A very enticing absurdity indeed.

[Update: Tensor, said the Tensor has also blogged about the phony phonography, helpfully providing the text of the 1969 Woodbridge letter. Additionally, Bill Poser sends along a citation for another speculative paper on paleoacoustics:

Heckl, W. M. (1994) "Fossil voices", in Krumbein, W. E., Brimblecombe, P., Cosgrove, D. E. and Staniforth, S. (eds.) Durability and change: the science, responsibility, and cost of sustaining cultural heritage. Chichester and New York: John Wiley & Sons. Appendix 3, pp. 292-8.

An abstract to an article by Heckl with the same title can be found here.]

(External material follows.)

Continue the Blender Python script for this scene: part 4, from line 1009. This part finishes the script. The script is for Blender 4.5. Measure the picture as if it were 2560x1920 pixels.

[Update, 2/28: Many people have said they have vague recollections of a 1950s science-fiction television show using a paleoacoustic plot line. Doug Throp and Barbara Zimmer helped pinpoint the likely source of these recollections: an episode of Science Fiction Theater called "The Frozen Sound," originally airing nationwide in late July 1955. Here is the plot summary as it appeared in the July 31, 1955 Washington Post:

Also, Martin Ternouth sends along another sci-fi variation:

One fiction reference you may not know is a short story by the English writer JG Ballard called The Sound Sweep. It's about a boy who is deaf and dumb and is employed to hoover away the sounds of everyday activity so that the audio patina of the centuries is left pure in cathedrals and concert halls. I understand that it was also the inspiration for the 1970's hit "Video Killed the Radio Star" by The Buggles - which was the first video ever played on MTV. ]

[Update 6/1/2009: This myth was also covered (and busted) on Mythbusters later in 2006.]